The lines below are to be quoted exactly, from the first through the one that contains "CUT_N = RT.cross(FW".

§ **Provided material**:
++++

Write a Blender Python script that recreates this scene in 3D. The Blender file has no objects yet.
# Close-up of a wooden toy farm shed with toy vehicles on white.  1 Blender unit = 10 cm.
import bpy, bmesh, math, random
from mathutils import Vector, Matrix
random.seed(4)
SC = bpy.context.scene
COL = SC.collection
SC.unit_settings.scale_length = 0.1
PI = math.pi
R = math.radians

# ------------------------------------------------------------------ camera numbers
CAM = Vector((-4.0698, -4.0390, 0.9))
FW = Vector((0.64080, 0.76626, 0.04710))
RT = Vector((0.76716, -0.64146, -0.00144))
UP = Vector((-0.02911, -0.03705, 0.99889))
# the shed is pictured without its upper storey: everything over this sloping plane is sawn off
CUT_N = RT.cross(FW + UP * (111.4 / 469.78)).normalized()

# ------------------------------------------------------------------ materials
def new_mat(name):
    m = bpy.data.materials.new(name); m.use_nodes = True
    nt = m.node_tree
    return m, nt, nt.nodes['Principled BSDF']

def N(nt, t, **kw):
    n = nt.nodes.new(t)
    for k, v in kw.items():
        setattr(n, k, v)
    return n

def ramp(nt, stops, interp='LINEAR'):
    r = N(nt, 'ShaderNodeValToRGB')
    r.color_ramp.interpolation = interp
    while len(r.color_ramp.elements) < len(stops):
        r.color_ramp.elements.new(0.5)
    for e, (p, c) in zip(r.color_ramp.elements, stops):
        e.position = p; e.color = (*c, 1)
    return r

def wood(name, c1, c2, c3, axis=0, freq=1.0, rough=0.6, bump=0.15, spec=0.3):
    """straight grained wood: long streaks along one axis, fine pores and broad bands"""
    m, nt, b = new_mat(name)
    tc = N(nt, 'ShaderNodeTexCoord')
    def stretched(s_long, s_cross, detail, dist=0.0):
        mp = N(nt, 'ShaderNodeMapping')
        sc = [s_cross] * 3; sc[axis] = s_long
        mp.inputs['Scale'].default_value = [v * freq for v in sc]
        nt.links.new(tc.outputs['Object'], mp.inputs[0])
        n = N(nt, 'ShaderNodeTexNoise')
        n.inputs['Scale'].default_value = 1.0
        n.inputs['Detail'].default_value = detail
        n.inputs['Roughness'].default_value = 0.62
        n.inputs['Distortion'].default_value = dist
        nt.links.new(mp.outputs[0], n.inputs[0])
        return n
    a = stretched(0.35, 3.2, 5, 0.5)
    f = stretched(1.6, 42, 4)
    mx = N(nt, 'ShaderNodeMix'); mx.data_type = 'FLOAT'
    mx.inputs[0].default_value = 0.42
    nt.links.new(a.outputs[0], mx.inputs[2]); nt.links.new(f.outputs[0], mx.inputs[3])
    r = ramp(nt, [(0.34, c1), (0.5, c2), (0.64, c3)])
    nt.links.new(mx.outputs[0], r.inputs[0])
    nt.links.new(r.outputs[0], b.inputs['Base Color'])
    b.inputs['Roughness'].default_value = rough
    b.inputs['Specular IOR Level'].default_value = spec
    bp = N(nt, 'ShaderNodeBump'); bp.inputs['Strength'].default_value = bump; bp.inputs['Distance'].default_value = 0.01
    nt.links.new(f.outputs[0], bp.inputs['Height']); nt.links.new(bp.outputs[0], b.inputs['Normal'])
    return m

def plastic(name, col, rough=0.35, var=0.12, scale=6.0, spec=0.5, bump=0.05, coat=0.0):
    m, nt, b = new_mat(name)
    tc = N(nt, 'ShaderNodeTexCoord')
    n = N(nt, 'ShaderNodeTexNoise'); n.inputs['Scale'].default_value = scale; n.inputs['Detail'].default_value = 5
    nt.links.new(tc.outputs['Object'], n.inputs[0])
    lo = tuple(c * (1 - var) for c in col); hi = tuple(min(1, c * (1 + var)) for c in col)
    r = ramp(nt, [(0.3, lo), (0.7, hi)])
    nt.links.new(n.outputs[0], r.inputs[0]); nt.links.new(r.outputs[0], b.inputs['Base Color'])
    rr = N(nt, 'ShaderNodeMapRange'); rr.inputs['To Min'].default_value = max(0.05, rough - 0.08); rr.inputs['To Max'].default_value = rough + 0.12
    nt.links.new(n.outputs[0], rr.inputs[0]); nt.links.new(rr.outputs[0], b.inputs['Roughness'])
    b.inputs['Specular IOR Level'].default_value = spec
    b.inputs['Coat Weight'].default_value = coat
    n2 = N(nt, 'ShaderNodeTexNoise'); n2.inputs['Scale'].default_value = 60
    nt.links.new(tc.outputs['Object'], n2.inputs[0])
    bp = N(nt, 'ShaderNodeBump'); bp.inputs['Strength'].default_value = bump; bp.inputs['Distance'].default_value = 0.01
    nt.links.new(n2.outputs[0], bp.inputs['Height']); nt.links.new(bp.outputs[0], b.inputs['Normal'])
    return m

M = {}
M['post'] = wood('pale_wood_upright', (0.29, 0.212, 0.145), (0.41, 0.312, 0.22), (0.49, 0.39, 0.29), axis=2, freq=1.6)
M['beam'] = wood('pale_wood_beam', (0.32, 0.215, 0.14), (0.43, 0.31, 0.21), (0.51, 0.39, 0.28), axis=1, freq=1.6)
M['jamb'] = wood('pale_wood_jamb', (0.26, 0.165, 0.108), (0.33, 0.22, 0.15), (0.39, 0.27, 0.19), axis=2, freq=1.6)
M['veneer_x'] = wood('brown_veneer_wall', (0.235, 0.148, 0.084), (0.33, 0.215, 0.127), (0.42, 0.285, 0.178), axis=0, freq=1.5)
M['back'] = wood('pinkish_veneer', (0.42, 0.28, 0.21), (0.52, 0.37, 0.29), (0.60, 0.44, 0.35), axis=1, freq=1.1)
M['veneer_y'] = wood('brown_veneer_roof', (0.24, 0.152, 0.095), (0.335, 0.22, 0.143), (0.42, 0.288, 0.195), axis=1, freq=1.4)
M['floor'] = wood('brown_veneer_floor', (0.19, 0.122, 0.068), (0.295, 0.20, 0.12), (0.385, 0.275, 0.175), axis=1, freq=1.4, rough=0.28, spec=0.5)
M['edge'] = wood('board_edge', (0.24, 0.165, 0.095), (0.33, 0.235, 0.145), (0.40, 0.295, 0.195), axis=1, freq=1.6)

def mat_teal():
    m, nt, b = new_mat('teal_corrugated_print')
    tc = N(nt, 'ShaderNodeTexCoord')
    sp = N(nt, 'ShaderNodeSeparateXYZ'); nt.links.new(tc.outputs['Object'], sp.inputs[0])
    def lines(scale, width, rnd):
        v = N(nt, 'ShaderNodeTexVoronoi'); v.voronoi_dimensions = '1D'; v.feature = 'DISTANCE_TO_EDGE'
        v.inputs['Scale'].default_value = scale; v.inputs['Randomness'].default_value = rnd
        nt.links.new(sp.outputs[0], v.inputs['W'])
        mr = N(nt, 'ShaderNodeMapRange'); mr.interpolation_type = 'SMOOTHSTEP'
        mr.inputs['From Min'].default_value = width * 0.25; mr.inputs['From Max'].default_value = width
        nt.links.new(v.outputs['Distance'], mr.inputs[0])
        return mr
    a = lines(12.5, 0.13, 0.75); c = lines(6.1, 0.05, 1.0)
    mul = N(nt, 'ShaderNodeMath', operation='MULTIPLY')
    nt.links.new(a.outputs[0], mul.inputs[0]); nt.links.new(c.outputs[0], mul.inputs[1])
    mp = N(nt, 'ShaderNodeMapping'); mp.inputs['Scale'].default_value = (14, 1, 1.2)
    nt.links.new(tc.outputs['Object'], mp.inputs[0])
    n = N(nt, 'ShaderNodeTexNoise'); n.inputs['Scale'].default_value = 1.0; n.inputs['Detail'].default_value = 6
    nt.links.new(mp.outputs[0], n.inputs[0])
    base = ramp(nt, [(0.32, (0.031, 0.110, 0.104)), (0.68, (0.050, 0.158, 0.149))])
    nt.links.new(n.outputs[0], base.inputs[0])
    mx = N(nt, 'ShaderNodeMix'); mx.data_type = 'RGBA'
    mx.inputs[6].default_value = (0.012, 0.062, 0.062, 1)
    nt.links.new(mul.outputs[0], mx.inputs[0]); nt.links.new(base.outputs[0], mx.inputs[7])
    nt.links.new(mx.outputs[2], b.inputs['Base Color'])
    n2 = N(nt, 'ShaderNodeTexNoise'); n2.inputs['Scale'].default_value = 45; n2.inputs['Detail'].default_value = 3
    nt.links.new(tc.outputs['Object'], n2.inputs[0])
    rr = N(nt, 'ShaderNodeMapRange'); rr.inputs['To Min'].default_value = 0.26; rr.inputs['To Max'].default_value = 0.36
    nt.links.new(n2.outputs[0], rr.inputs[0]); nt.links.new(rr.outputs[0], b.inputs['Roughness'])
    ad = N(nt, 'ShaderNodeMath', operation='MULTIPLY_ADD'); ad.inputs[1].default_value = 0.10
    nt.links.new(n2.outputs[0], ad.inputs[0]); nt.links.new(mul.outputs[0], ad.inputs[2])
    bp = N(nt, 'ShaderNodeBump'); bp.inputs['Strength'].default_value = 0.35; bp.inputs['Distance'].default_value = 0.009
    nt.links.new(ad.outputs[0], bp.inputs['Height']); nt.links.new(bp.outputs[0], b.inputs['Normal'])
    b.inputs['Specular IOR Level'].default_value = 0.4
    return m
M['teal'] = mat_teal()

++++

§ **The completed task**:
Write a Blender Python script that recreates this scene in 3D. The Blender file has no objects yet.
# Close-up of a wooden toy farm shed with toy vehicles on white.  1 Blender unit = 10 cm.
import bpy, bmesh, math, random
from mathutils import Vector, Matrix
random.seed(4)
SC = bpy.context.scene
COL = SC.collection
SC.unit_settings.scale_length = 0.1
PI = math.pi
R = math.radians

# ------------------------------------------------------------------ camera numbers
CAM = Vector((-4.0698, -4.0390, 0.9))
FW = Vector((0.64080, 0.76626, 0.04710))
RT = Vector((0.76716, -0.64146, -0.00144))
UP = Vector((-0.02911, -0.03705, 0.99889))
# the shed is pictured without its upper storey: everything over this sloping plane is sawn off
CUT_N = RT.cross(FW + UP * (111.4 / 469.78)).normalized()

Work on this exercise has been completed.